Most exchanges do everything possible to eliminate broadcast packets, and they don't allow multicast on the unicast VLAN's. So properly behaved you have a bunch of routers speaking unicast to each other. The only way to get a difference is if there is packet loss, IN - loss = OUT.

* bicknell@ufp.org (Leo Bicknell) [Wed 18 Sep 2013, 19:23 CEST]:

if you host multicast on your unicast peering lan, then this will be
affected by the unicast:multicast ratio and the number of recipient ports.
Most networks which support multicast will also support multicast pruning,
so in reality this counts for very little.

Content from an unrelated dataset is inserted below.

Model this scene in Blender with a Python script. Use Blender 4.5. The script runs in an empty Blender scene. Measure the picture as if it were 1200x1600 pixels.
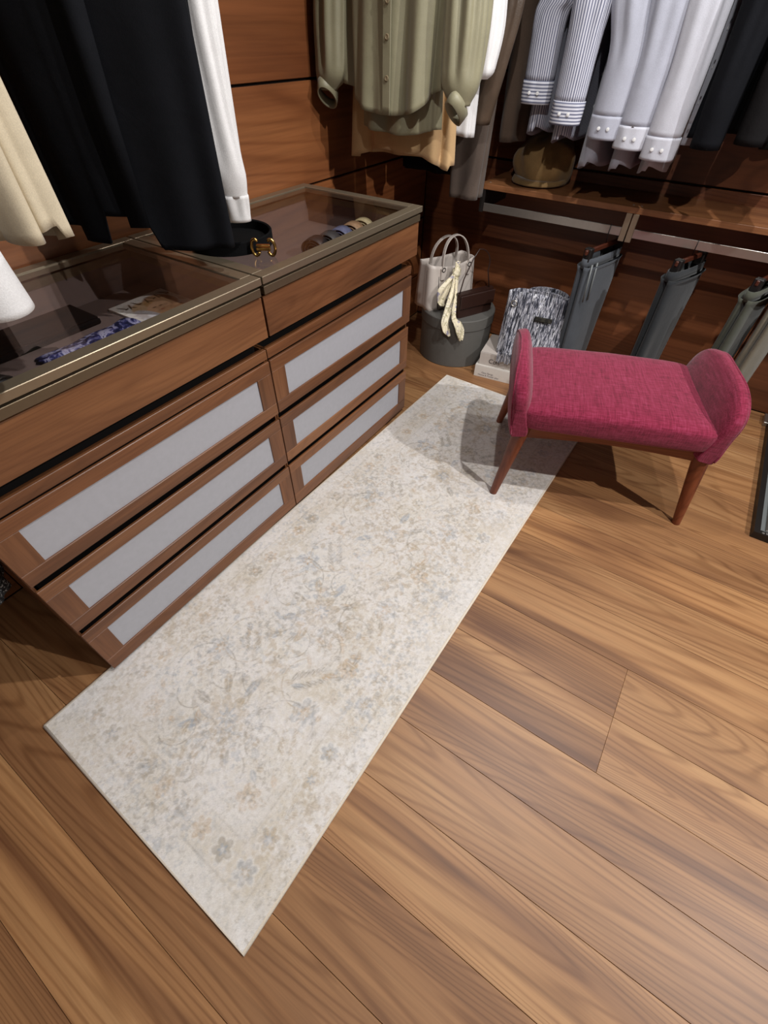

Most IXPs rely on unicast flooding to determine forwarding paths, which
adds a little to the outbound numbers. So on these IXPs, outbound
aggregate is usually a tiny amount larger than inbound aggregate. The
larger the network, the smaller this effect. And on networks which
precompute forwarding paths, the in and out aggregate figures will be equal
+/- counter entropy.

Nick

* randy@psg.com (Randy Bush) [Wed 18 Sep 2013, 04:39 CEST]:

somehow, a serious case of testosterone poisoning combined with insane
goal drift has hit a number of the large european exchanges. instead of
the goal being how well they serve their local communities, they have
gone wild with sleazy means of having traffic contests, doing really
sick attempts at techno-colonial expansion into foreign countries and
continents, ... instead of running a public service, they think they
are running competitive commercial enterprises. imiho, the members
should be up in arms.

if you are jealous of commercial expansion, then send your resume to
equinix. sheesh!

Wow Randy, you really misunderstand the situation in Europe and the reasons behind the horizon expansions, and I'm surprised by your advocacy of American hegemony in a market where that really doesn't exist (those of independent not-for-profit internet exchanges).

If only you worked for a company that allowed you input into the decision processes of all these member-driven associations!

  -- Niels.

Ding ding ding! And that's why honest IXPs graph both, to show that

> they have no packet loss on their inter-switch links.

It depends on what is being measured. At TorIX we'll see deviations between in/out on our aggregate graph. As we combine all peer ports to form the aggregate graph, any large deviations are almost always due to peers who have reached capacity limits on their port (which is not always port speed, btw, always include their transport behind the port). Another common reason is the difference in measurement times across all ports.